SHORT EXERCISE –
Please copy all the lines that follow, word for word.
#####
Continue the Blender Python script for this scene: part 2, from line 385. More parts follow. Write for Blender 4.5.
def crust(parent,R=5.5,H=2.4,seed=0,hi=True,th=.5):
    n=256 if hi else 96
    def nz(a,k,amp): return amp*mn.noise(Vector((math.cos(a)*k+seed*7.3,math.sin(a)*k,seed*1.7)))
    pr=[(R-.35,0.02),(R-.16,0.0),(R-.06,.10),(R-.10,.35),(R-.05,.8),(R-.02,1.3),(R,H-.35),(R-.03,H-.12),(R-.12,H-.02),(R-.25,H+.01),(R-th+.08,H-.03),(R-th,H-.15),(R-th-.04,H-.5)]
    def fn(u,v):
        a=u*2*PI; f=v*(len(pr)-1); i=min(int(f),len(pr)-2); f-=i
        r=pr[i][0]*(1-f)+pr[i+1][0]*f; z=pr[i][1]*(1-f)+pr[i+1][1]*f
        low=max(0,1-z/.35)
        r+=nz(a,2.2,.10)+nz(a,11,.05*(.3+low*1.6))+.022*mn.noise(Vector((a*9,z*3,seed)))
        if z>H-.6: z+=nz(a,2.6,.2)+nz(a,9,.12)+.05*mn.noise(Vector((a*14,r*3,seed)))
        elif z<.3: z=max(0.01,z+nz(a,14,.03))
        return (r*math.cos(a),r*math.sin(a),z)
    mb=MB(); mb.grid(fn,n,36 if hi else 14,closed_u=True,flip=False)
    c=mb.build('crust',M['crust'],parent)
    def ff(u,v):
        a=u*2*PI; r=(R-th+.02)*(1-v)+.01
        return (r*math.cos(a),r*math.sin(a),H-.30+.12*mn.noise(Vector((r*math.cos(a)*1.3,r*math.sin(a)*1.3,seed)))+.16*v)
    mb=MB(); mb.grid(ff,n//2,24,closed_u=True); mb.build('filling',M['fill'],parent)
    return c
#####
OUTPUT OF THE TASK –
Continue the Blender Python script for this scene: part 2, from line 385. More parts follow. Write for Blender 4.5.
def crust(parent,R=5.5,H=2.4,seed=0,hi=True,th=.5):
    n=256 if hi else 96
    def nz(a,k,amp): return amp*mn.noise(Vector((math.cos(a)*k+seed*7.3,math.sin(a)*k,seed*1.7)))
    pr=[(R-.35,0.02),(R-.16,0.0),(R-.06,.10),(R-.10,.35),(R-.05,.8),(R-.02,1.3),(R,H-.35),(R-.03,H-.12),(R-.12,H-.02),(R-.25,H+.01),(R-th+.08,H-.03),(R-th,H-.15),(R-th-.04,H-.5)]
    def fn(u,v):
        a=u*2*PI; f=v*(len(pr)-1); i=min(int(f),len(pr)-2); f-=i
        r=pr[i][0]*(1-f)+pr[i+1][0]*f; z=pr[i][1]*(1-f)+pr[i+1][1]*f
        low=max(0,1-z/.35)
        r+=nz(a,2.2,.10)+nz(a,11,.05*(.3+low*1.6))+.022*mn.noise(Vector((a*9,z*3,seed)))
        if z>H-.6: z+=nz(a,2.6,.2)+nz(a,9,.12)+.05*mn.noise(Vector((a*14,r*3,seed)))
        elif z<.3: z=max(0.01,z+nz(a,14,.03))
        return (r*math.cos(a),r*math.sin(a),z)
    mb=MB(); mb.grid(fn,n,36 if hi else 14,closed_u=True,flip=False)
    c=mb.build('crust',M['crust'],parent)
    def ff(u,v):
        a=u*2*PI; r=(R-th+.02)*(1-v)+.01
        return (r*math.cos(a),r*math.sin(a),H-.30+.12*mn.noise(Vector((r*math.cos(a)*1.3,r*math.sin(a)*1.3,seed)))+.16*v)
    mb=MB(); mb.grid(ff,n//2,24,closed_u=True); mb.build('filling',M['fill'],parent)
    return c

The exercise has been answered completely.